Carbon capture and storage (CCS) technologies such as oxy-fuel combustion, chemical looping combustion, and post-combustion capture systems offer the most promising approaches for reducing CO2 emissions from fossil fuel power plants. Large-scale commercial deployment of CO2 capture technologies requires an understanding of how to scale laboratory designs of multiphase flow reactors to industrial sizes. However, the direct scale-up of such reactors is known to be unreliable, and the current approach requires building and testing physical systems at increasingly larger intermediate scales. The cost in both dollars and development time of having to build and extensively test systems at multiple intermediate scales is prohibitive. High-fidelity computational tools that use exascale computing power can be used to model emerging CCS technologies to enable the design and optimization of these systems, which are critical to controlling costs and reducing the risk of designs failing to meet performance standards.

Project Details

This work specifically targets scale-up of gas-solids reactors like chemical looping reactors (CLRs) through the creation of MFIX-Exa, an exascale capable computational fluid dynamics–discrete element method (CFD-DEM) code, which represents the next generation of the highly successful NETL-based MFIX code. CFD-DEM is an approach that allows for tracking of individual particles (DEM portion) within a continuum fluid phase (CFD portion). Rather than starting the new code from a completely blank slate, MFIX-Exa is built within the AMReX framework, an ECP co-design center for adaptive mesh refinement and block structured numerical algorithms at exascale. The multi-lab team integrates expertise in HPC directly with expertise in multiphase flow modeling and will outperform the existing MFIX by orders of magnitude. MFIX-Exa will enable the development of gas-solids reactors for the removal of CO2 from point sources, such as fossil-fuel based power plants and industrial processes, or directly from the atmosphere, with minimum cost and energy penalty.

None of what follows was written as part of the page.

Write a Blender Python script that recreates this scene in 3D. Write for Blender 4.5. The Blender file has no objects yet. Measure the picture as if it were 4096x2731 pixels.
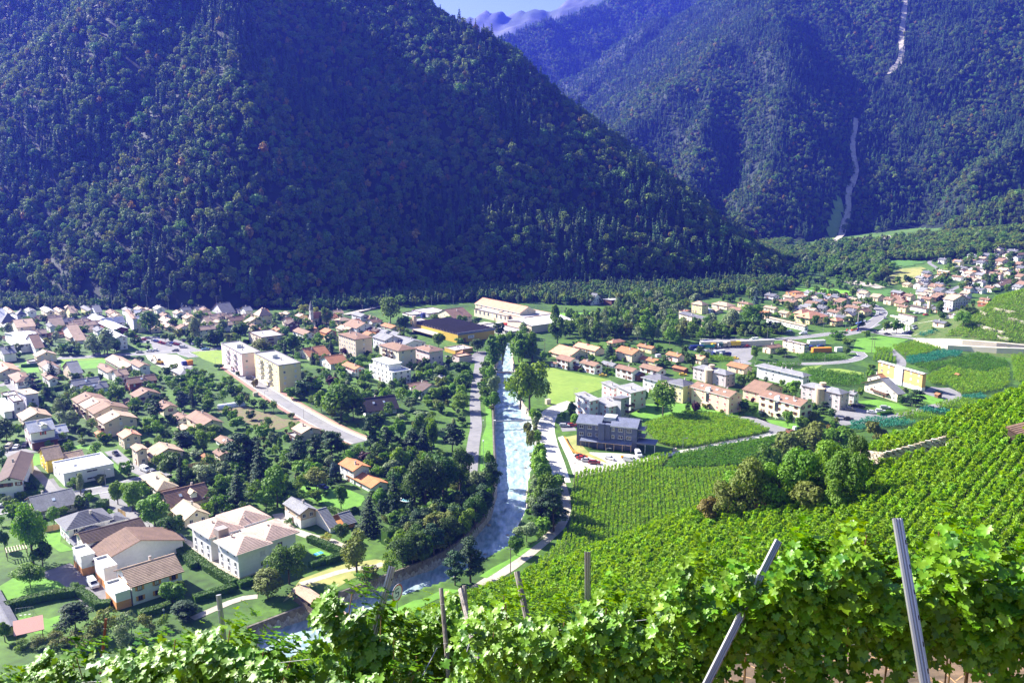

Figure 1: The 50kW Chemical Looping Reactor at NETL, (left) and details of particle flow possible in the riser section of the reactor (right).

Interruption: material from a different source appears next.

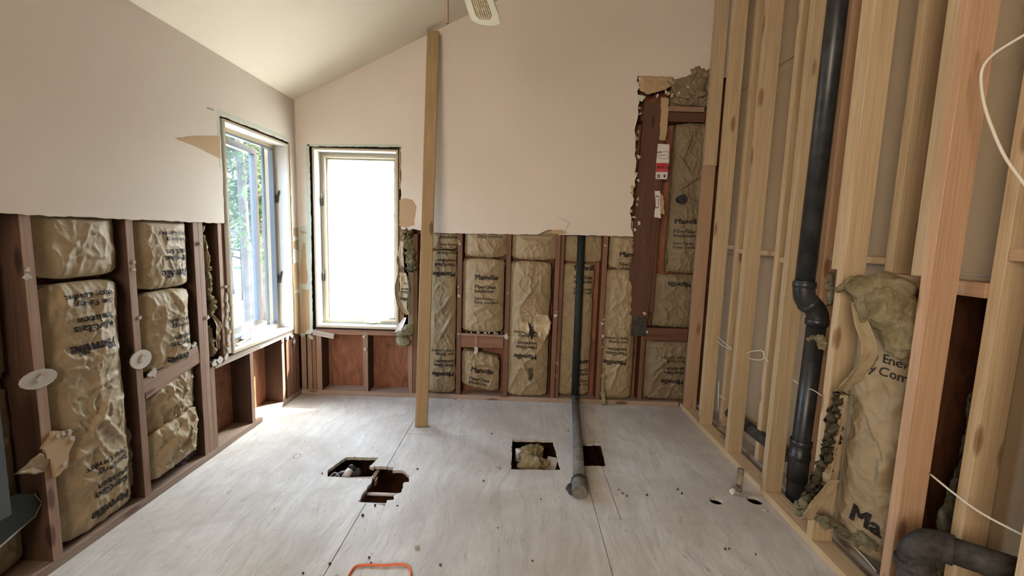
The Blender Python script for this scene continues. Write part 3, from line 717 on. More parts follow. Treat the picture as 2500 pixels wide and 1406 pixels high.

The challenge problem for MFIX-Exa is a full-scale simulation of NETL’s 50kW CLR as depicted in Figure 1 and discussed by PI Jordan Musser in a Let’s Talk Exascale podcast.

A fully reacting simulation of the complete CLR was conducted at 1/10th the fluid spatial resolution and 1/500th of the particle count of the challenge problem. As shown in an animation of a 2D slice through the center of the reactor, the particle-in-cell (PIC) simulation contains all the necessary physical models of the challenge problem, including the complex geometry and the various gas- solids flow regimes occurring in the CLR (bubbling bed, riser, cyclone, standpipe, and L-valve), gas-solids chemical reactions, and interphase heat and mass transfer. A novel PIC-to-DEM ‘bootstrapping’ algorithm created by the MFIX-Exa team will be used to convert the result of this lower-fidelity simulation into a high-quality initial condition (starting point) for the challenge problem. This approach ensures that the MFIX-Exa demonstration run contains all the complex flow features found in a CLR simulation.

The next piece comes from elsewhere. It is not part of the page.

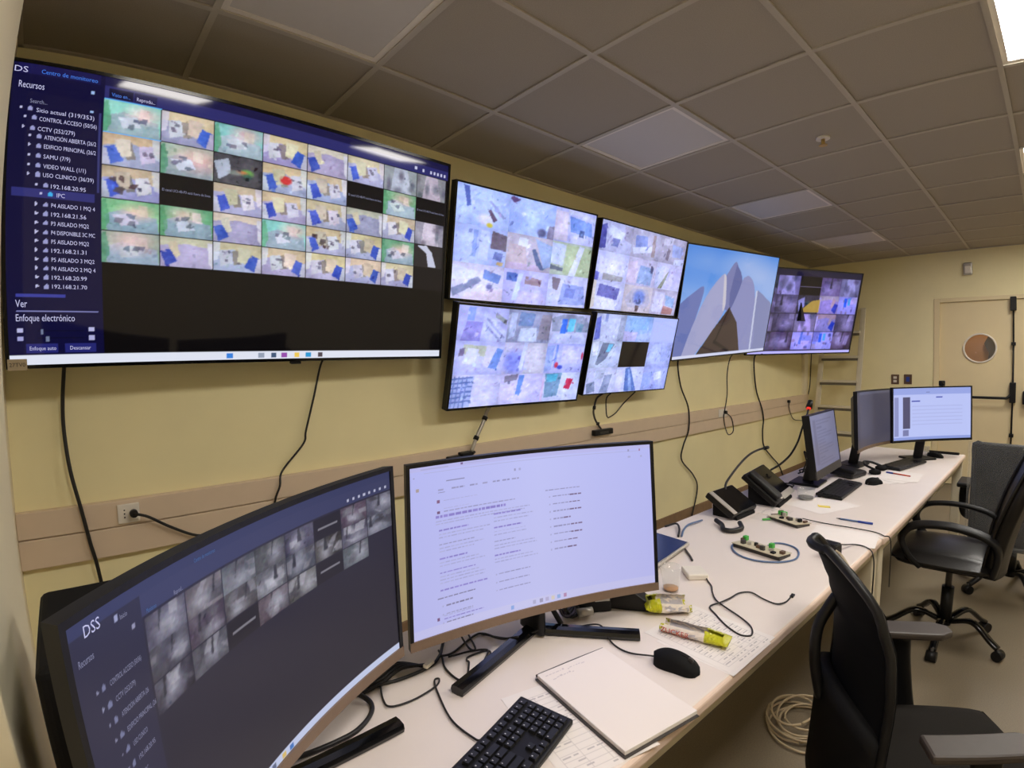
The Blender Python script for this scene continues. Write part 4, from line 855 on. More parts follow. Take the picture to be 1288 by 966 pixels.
cord('hanging_cable', 'thin black cable hanging to the floor below the left end of the petal picture', [(4.34, -.08, 1.52), (4.353, -.03, 1.473), (4.42, -.02, 1.254), (4.505, -.045, 1.054), (4.51, -.045, .85), (4.432, -.035, .71), (4.429, -.02, .573), (4.631, -.02, .405), (4.706, -.02, .263), (4.59, -.025, .01)], .0065)
cord('hanging_cable', 'thin cable with a small plug and loop below the right half of the petal picture', [(5.37, -.09, 1.58), (5.356, -.03, 1.5), (5.292, -.03, 1.331), (5.293, -.03, 1.132), (5.205, -.045, .959), (5.191, -.045, .898), (5.23, -.045, .787), (5.328, -.03, .713), (5.399, -.045, .748), (5.36, -.045, .88), (5.242, -.045, .948)], .005)
cord('hanging_cable', 'black cable hanging below the left end of the corner television towards the intercom', [(5.9, -.13, 1.54), (5.908, -.04, 1.5), (6.002, -.02, 1.16), (6.1, -.045, .93), (6.146, -.045, .8), (6.16, -.03, .647), (6.226, -.02, .482), (6.44, -.02, .332), (6.655, -.02, .201), (6.807, -.025, .03)], .0075)
cord('hanging_cable', 'thin cable dropping in the room corner beside the ladder', [(7.7, -.05, 1.75), (7.69, -.04, 1.5), (7.68, -.035, 1.237), (7.64, -.04, 1.1), (7.625, -.02, .918), (7.63, -.02, .6)], .006)
t = thing('power_cable', 'short black cord with a plug on the trunking near the room corner', 'cord', (6.95, -.04, .9)); cyl('plug', (6.896, -.034, .955), (6.896, -.06, .955), .018, M_cable, t); tube('cable', [(6.896, -.055, .95), (6.885, -.05, .9), (6.941, -.05, .802), (7.122, -.03, .71), (7.406, -.03, .67)], .005, M_cable, t)
t = thing('plug', 'black plug on the trunking under the petal picture', 'plug', (5.22, -.034, .95)); cyl('body', (5.215, -.034, .955), (5.215, -.066, .955), .017, M_black, t); bb('cover', 5.1, 5.27, -.04, -.034, .91, .99, M_white, t, bev=.002)

# ------------------------------------------------------------------ tables
def table(label, x0, x1, yf, yb, rz):
    cx = (x0 + x1) / 2; cy = (yf + yb) / 2; t = thing('table', label, 'table', (cx, cy, 0), rz, 'white tables end to end')
    Mt = MW[t]; W = (x1 - x0); Dp = yb - yf
    box('tabletop', (W, Dp, .028), Mt @ Matrix.Translation((0, 0, DZ - .014)), M_desk, t, bev=.006, seg=3)
    box('edge_band', (W - .002, .02, .03), Mt @ Matrix.Translation((0, -Dp / 2 + .004, DZ - .0165)), M_edge, t, bev=.008, seg=3)
    for y in (-Dp / 2 + .03, Dp / 2 - .03): box('apron', (W - .14, .022, .05), Mt @ Matrix.Translation((0, y, DZ - .054)), M_leg, t, bev=.002)
    box('shade_panel', (W - .12, .016, .5), Mt @ Matrix.Translation((0, Dp / 2 - .05, DZ - .3)), M_leg, t, bev=.002)  # unseen panel added to block light and keep the under-table space dark
    for sx in (-1, 1):
        box('side_apron', (.022, Dp - .16, .05), Mt @ Matrix.Translation((sx * (W / 2 - .04), 0, DZ - .054)), M_leg, t, bev=.002)
        for sy in (-1, 1):
            l = box('leg', (.062, .062, DZ - .03), Mt @ Matrix.Translation((sx * (W / 2 - .035), sy * (Dp / 2 - .042), (DZ - .03) / 2)), M_leg, t, bev=.006)
    return t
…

Principal Investigator(s):

Jordan Musser, National Energy Technology Laboratory

Collaborators:

National Energy Technology Laboratory, Lawrence Berkeley National Laboratory, University of Colorado – Boulder

Progress to date

  • Replaced the SIMPLE algorithm for fluid flow with a modern projection method, achieving a 4x speed-up.
  • Extended physical modeling capabilities to include heat and mass transfer, species composition and chemical reactions.
  • Added a lower-fidelity particle-in-cell (PIC) needed to enable initial condition bootstrapping and save computational resources that would be otherwise required for evolving the (guessed) initial condition to a fully-developed state.
  • Implemented dynamic load-balancing strategies that account for particle density and a dual- grid approach that simultaneously optimizes CFD and DEM calculations.
  • Performed weak scaling studies using a simple setup to assess performance at scale, up to 8,192 GPUs on OLCF’s Summit supercomputer, nearly 30% of the leadership-class machine.
  • Enabled AMReX embedded boundary capability for the creation complex geometries, such as that of a CLR.
  • Fully ported the code from CPU to GPU and abstracted for next-generation GPU architectures through AMReX. This was aided by a NERSC hackathon, a second round of which recently led to a 3x GPU performance improvement.

MFIX-Exa will deliver high-fidelity multiphase flow modeling capabilities that can aid in the design process of emerging carbon capture technologies to reduce development costs and ensure that scaled-up reactors meet performance targets.